Manufacturing activity in the central Atlantic region “remained soft in October,” according to the monthly business activity survey conducted by the Federal Reserve Bank of Richmond, as the manufacturing index improved to negative 1 in October from negative 5 in September.
Index readings above zero show expansion, while numbers below zero indicate contraction.
Shipments dipped to negative 4 from negative 3, the Fed reported. Volume of new orders climbed to zero from negative 12, while the backlog of orders index increased to negative 7 from negative 24.
The capacity utilization index narrowed to negative 14 from negative 19, while the vendor lead time index dipped to negative 2 from positive 7. The number of employees index held at 3, while the average workweek index was at negative 5 after a negative 12 reading last month, and the wages index grew to 17 from 15.
As for future outlook (six months from now), the shipments index was 42, down from 48 last month, while the volume of new orders index gained to 44 from 42, and backlog of orders grew to 21 from 19. Capacity utilization fell to 28 from 31, the vendor lead time index declined to 5 from 10, the number of employees index fell to 19 from 26, while the average workweek index was at 12, off from 18 the previous month, and the wages index was 37, after 43 last month.
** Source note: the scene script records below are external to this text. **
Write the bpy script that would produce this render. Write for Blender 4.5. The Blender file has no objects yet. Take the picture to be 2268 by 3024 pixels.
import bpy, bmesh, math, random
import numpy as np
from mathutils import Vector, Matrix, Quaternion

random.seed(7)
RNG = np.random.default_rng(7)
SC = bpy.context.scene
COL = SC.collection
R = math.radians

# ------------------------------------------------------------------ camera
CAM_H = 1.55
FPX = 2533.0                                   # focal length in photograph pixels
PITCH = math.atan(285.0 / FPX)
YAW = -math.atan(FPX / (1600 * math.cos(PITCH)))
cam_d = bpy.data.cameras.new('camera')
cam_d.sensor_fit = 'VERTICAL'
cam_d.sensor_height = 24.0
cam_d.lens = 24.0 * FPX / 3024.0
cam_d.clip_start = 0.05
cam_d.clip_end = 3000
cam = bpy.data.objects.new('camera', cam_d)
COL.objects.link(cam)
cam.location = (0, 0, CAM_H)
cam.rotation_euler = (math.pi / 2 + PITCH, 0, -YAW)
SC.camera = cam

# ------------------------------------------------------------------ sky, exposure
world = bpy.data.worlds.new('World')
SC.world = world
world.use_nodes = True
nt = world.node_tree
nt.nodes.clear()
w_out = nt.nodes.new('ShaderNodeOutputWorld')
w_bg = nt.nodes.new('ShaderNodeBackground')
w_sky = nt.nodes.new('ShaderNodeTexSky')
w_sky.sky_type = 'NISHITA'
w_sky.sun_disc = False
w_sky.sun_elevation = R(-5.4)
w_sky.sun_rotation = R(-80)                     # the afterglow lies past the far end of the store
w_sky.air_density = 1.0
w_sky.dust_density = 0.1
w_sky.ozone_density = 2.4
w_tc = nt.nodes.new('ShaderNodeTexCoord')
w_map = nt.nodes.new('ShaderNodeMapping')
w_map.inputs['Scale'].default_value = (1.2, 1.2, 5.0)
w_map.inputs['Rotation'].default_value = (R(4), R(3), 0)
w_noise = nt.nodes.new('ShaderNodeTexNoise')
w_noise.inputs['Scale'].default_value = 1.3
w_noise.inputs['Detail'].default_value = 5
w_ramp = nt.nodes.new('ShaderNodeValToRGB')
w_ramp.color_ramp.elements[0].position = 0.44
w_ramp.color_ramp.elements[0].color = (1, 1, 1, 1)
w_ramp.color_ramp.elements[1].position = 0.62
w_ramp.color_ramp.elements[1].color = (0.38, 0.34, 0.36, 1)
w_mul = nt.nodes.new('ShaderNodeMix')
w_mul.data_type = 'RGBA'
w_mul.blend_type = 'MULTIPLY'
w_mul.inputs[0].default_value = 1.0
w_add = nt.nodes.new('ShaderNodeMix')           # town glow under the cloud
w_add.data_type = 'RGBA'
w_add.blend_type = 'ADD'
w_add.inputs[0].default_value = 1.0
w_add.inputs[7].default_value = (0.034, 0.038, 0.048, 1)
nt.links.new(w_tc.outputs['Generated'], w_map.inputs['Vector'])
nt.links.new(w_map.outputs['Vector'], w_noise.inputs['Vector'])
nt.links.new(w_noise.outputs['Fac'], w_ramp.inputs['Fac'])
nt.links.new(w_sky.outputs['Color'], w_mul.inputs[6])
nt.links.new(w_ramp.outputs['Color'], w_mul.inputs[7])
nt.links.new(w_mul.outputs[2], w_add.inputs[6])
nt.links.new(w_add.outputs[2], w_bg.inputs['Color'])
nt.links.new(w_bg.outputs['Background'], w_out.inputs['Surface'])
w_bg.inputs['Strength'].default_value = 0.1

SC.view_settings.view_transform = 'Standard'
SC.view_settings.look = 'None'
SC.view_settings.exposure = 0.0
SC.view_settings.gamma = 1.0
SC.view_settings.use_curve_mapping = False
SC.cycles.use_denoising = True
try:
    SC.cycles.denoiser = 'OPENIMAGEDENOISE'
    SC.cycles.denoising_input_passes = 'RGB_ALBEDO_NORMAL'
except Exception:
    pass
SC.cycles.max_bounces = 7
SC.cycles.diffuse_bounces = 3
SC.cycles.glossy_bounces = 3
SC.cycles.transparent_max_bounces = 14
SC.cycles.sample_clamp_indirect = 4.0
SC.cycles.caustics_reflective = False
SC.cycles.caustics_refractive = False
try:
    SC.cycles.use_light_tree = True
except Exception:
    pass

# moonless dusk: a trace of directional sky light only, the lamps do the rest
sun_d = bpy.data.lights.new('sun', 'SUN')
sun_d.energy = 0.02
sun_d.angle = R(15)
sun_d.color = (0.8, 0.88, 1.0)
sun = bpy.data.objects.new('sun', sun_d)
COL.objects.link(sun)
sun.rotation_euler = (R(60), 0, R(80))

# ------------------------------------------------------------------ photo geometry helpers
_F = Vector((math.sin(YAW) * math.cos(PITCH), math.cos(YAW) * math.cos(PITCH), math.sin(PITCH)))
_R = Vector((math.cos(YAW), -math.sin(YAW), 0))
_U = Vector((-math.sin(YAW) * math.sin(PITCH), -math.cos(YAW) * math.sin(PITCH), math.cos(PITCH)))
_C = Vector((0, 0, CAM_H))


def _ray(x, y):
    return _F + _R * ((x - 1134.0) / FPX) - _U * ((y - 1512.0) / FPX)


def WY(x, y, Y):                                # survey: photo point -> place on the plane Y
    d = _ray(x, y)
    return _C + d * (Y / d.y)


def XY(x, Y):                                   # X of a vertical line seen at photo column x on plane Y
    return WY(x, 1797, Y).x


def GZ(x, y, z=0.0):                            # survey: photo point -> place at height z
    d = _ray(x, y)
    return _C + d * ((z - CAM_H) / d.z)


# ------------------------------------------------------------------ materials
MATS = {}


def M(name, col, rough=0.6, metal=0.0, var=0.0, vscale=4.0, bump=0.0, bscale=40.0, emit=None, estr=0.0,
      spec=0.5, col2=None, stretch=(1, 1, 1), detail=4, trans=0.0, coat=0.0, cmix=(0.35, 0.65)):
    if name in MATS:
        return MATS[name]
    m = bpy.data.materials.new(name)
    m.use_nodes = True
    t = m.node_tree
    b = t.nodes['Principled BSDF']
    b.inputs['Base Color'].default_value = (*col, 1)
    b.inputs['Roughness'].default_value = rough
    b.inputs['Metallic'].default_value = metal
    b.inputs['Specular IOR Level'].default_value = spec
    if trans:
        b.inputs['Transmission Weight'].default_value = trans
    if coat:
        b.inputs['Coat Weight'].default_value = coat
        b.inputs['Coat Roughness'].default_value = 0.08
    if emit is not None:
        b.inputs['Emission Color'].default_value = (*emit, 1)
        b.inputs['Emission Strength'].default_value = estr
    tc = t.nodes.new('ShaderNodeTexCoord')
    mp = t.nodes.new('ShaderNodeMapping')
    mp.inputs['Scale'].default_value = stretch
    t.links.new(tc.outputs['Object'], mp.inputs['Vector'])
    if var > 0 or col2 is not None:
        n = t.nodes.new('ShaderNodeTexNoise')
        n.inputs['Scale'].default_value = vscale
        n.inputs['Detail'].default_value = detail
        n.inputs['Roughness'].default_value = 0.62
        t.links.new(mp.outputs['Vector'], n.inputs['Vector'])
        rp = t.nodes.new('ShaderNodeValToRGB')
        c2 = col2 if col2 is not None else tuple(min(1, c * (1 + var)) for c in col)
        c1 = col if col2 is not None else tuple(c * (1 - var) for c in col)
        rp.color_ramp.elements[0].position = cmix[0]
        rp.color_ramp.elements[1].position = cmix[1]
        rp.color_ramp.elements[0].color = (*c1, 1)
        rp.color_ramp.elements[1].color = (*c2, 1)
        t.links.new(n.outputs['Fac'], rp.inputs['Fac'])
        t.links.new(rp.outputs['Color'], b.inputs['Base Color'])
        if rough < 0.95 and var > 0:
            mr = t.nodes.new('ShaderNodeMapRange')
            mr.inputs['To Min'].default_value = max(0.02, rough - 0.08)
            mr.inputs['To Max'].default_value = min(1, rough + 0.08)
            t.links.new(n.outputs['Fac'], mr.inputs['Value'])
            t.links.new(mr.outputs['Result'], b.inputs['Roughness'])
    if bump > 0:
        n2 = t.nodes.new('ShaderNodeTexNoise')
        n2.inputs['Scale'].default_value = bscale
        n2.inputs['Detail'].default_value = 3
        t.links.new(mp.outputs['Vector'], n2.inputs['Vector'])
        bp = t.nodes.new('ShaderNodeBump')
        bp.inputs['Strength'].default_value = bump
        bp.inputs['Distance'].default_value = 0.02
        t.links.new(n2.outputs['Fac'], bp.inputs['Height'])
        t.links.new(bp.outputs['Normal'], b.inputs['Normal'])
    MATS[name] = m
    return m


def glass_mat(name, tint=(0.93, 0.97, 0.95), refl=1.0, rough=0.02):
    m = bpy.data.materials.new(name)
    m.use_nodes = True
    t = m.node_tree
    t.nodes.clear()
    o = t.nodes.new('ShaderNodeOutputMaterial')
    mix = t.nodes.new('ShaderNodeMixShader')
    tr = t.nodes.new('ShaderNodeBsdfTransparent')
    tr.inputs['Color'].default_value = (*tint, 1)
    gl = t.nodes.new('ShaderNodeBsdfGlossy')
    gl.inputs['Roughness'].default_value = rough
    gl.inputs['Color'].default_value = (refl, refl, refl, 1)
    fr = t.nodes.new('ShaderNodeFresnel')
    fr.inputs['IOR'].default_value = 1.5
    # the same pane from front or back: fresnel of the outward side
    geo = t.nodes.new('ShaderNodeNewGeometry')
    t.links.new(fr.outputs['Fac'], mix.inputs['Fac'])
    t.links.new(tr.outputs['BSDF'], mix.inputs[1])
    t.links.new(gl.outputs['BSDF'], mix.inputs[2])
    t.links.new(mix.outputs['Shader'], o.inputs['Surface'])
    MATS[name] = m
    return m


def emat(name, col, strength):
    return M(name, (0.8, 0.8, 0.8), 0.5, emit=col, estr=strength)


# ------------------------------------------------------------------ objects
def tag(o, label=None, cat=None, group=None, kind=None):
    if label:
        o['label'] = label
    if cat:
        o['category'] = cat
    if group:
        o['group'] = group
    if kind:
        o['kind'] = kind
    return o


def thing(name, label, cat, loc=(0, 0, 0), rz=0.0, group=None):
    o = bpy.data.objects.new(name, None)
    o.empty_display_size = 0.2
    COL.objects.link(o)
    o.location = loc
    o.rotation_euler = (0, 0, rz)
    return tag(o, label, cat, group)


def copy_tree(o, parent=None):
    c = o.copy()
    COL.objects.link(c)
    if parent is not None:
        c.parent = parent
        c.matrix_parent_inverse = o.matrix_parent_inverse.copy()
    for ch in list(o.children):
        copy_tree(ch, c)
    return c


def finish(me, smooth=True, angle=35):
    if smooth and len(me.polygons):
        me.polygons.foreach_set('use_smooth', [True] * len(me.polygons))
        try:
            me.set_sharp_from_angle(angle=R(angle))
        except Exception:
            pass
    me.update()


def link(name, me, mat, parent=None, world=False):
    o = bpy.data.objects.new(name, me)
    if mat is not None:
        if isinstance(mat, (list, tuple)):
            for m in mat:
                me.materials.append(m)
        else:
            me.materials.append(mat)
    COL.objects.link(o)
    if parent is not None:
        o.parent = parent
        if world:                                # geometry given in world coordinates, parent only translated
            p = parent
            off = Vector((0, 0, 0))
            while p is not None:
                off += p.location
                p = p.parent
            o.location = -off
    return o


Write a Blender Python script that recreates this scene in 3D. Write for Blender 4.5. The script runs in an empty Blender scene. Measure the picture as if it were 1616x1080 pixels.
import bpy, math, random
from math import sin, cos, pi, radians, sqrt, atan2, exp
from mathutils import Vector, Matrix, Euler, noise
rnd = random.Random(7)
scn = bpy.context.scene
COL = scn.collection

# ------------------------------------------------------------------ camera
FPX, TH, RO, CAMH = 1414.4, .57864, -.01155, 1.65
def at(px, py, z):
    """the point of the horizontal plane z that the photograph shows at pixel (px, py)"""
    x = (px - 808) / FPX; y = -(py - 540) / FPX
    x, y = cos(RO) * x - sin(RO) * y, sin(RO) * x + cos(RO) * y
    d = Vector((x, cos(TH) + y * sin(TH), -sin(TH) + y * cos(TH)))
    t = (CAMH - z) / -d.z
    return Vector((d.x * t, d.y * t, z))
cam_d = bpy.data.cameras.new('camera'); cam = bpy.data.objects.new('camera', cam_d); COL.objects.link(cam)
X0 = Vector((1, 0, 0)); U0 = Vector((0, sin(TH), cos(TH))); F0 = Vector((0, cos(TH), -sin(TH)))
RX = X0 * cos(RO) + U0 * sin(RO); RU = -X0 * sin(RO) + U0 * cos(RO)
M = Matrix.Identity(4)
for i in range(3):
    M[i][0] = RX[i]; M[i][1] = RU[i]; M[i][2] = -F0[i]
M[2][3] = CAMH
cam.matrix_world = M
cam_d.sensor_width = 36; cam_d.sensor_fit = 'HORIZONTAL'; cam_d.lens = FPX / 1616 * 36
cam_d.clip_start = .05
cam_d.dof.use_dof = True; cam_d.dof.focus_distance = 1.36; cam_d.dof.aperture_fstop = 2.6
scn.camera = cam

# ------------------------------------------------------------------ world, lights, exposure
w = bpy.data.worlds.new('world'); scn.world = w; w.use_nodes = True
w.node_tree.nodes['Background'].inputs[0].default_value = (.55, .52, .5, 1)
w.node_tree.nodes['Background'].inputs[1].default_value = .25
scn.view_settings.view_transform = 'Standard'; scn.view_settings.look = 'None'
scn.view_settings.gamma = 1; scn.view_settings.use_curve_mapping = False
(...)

The capital expenditures index was 21 after 33 last month.
The finished goods inventories index rose to 25 from 21, while the raw materials index gained to 26 from 22 the previous month.
The current trend in prices paid crept to 0.58 in October from 0.57 in September, while slowing to negative 0.10 from positive 0.47 for prices received. The expected trend for the next six months fell to 0.78 from 1.00 for prices paid, and decreased to 0.39 from 1.01 for prices received.
All firms surveyed are located within the Fifth Federal Reserve District, which includes the District of Columbia, Maryland, North Carolina, South Carolina, Virginia, and most of West Virginia.